California’s Fifth Appellate District Declares the “Right to Repair Act” the Exclusive Remedy for Construction Defect Claims

September 3, 2015
Stephen A. Sunseri – Gatzke Dillon & Balance LLP

August 26, 2015 - The Fifth Appellate District ruled SB800 (California's "Right to Repair Act" [the "Act"]) provides the sole remedy for homeowners in construction defect actions. The court found "no other cause of action is allowed to recover for repair of the defect itself or for repair of any damage caused by the defect." (McMillin Albany LLC v. Superior Court of California (Aug. 26, 2015, No. F069370) __ Cal.App.4th __ [2015 WL 5029324].) The court issued a blistering criticism of the Fourth Appellate District's prior opinion in Liberty Mutual Ins. Co. v.
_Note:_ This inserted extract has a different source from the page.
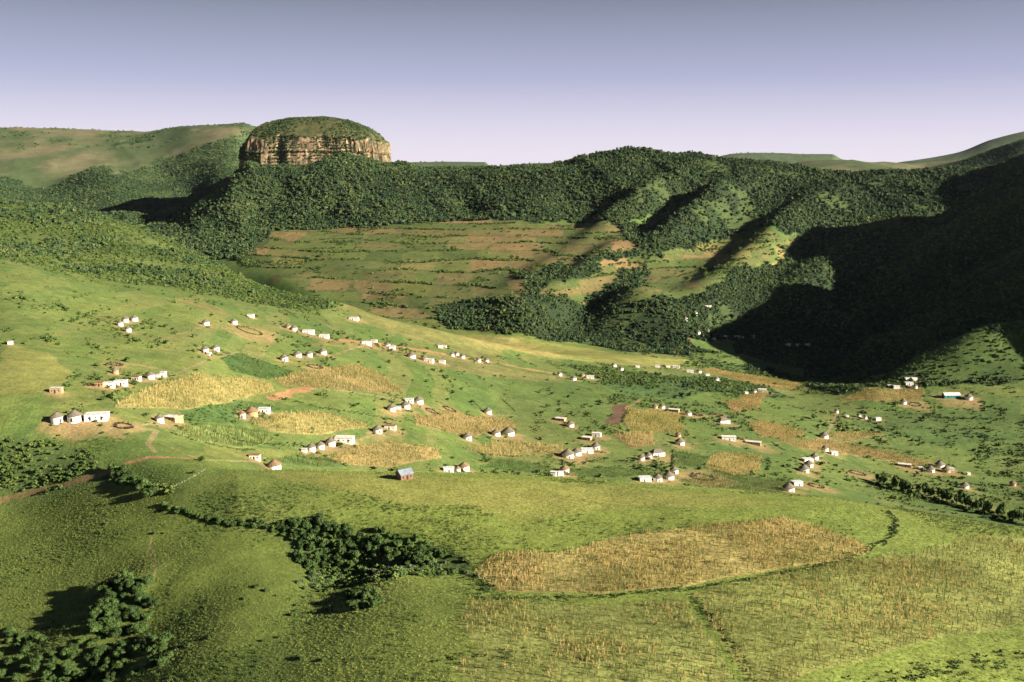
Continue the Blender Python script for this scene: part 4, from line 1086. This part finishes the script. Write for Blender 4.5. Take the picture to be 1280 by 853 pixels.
def house(px, py, w, wallm, roofm, seed, dr, roof='flat', yaw=None, depth=0.5, hgt=2.5, doors=1, wins=2):
    x, y, z, W_ = place(px, py, w, *dr)
    g = random.Random(seed)
    L = W_ * 0.95 / 2; Dp = max(1.4, min(3.2, L * depth * 1.3))
    yaw = g.uniform(-0.25, 0.25) if yaw is None else yaw
    t = link(bpy.data.objects.new('house', None)); gy = y + Dp * 0.7
    t.location = (x, gy, float(ground(x, gy)) - 0.1); t.rotation_euler = (0, 0, yaw)
    bm = bmesh.new()
    if roof == 'gable':
        prism(bm, [(-L, -1.8), (L, -1.8), (L, hgt), (-L, hgt)], -Dp, Dp)
        vs = []
        for sx in (-L, L):
            a = [bm.verts.new((sx, yy, zz)) for yy, zz in ((-Dp, hgt), (Dp, hgt), (0, hgt + Dp*0.62))]; bm.faces.new(a)
    else:
        prism(bm, [(-L, -1.8), (L, -1.8), (L, hgt), (-L, hgt)], -Dp, Dp)
    bm_obj('wall', bm, wallm, t)
    bm = bmesh.new(); o = 0.28
    if roof == 'gable':
        for s in (-1, 1):
            v = [bm.verts.new(p) for p in ((-L-o, s*(Dp+o), hgt-0.17), (L+o, s*(Dp+o), hgt-0.17), (L+o, 0, hgt+Dp*0.62+0.03), (-L-o, 0, hgt+Dp*0.62+0.03))]
            q = [bm.verts.new((p.co.x, p.co.y, p.co.z + 0.09)) for p in v]
            bm.faces.new(v); bm.faces.new(q)
            for k in range(4): bm.faces.new([v[k], v[(k+1) % 4], q[(k+1) % 4], q[k]])
    elif roof == 'hip':
        v = [bm.verts.new(p) for p in ((-L-o,-Dp-o,hgt-.05),(L+o,-Dp-o,hgt-.05),(L+o,Dp+o,hgt-.05),(-L-o,Dp+o,hgt-.05),(-L+Dp*.8,0,hgt+Dp*.75),(L-Dp*.8,0,hgt+Dp*.75))]
        for f in ((0,1,5,4),(1,2,5),(2,3,4,5),(3,0,4),(3,2,1,0)): bm.faces.new([v[k] for k in f])
    else:                                   # single slope of corrugated sheet, falling to the back
        prism(bm, [(0,0)]*0 or [(-L-o, hgt+0.02), (L+o, hgt+0.02), (L+o, hgt+0.12), (-L-o, hgt+0.12)], -Dp-o, Dp+o)
        for vv in bm.verts: vv.co.z += (vv.co.y + Dp) * (-0.05)+0.12
        bx(bm, -L*0.55, -L*0.5, -Dp*0.4, -Dp*0.2, hgt+0.05, hgt+0.32); bx(bm, L*0.3, L*0.36, Dp*0.1, Dp*0.3, hgt, hgt+0.3)   # stones that hold the sheets down
    bm_obj('roof', bm, roofm, t)
    if w >= 9:
        for k in range(doors):
            xx = L * (g.uniform(-0.2, 0.2) if doors == 1 else (-0.5 + k))
            bm = bmesh.new(); bx(bm, xx-0.4, xx+0.4, -Dp-0.03, -Dp+0.05, 0.05, 1.9); bm_obj('door', bm, M_DARK, t)
        for k in range(wins):
            xx = L * (-0.62 + 1.24 * k / max(1, wins-1))
            bm = bmesh.new(); bx(bm, xx-0.3, xx+0.3, -Dp-0.025, -Dp+0.05, 0.95, 1.65); bm_obj('window', bm, M_DARK, t)
    return t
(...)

Brookfield Crystal Cove LLC (2013) 219 Cal.App.4th 98, which severely limited the reach of the Act to actions not involving property damage and allowing property damage claims to proceed freely under common law without any constraints posed by the Act.

In McMillin, the court reviewed whether a homeowner was required to follow the Act's prelitigation procedures even after dismissing a cause of action arising under the Act. In deciding the issue, the court quoted directly from the first line of the Act (Civ. Code § 896) and found "[i]n any action seeking recovery of damages arising out of, or related to deficiencies in, the residential construction … , the claimant's claims or causes of action shall be limited to violation of" the standards set out in the Act. The court recognized the statutory exceptions to this rule, such as for claims arising under contract, or any action for fraud, personal injuries, or statutory violations. (Civ. Code., § 943.) However, this result directly conflicts with the Fourth Appellate District's decision in Liberty Mutual, which found homeowners can circumvent the entire Act by simply alleging property damage claims. McMillin rejects Liberty Mutual's "reasoning and outcome" as being inconsistent with the express language of the Act.
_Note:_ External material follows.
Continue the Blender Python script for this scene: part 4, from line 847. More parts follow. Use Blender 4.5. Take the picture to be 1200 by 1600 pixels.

McMillin found that Liberty Mutual failed to fully analyze the statutory language of the Act, which (on its face) limits any action for construction deficiencies to the requirements of the Act. McMillin concludes the Legislature intended that all construction defect actions (for new residences sold on or after January 1, 2003), are subject to the requirements of the Act, including the prelitigation procedures, regardless of whether a complaint expressly alleges a cause of action under the Act or not.

McMillin is a great victory for homebuilders, but battle lines are now clearly drawn between the two appellate districts. McMillin directly conflicts with Liberty Mutual, and because of this conflict, the issue will need to be resolved by the California Supreme Court. Until such review is granted, the conflict will remain and trial courts will likely continue to conflate the issue.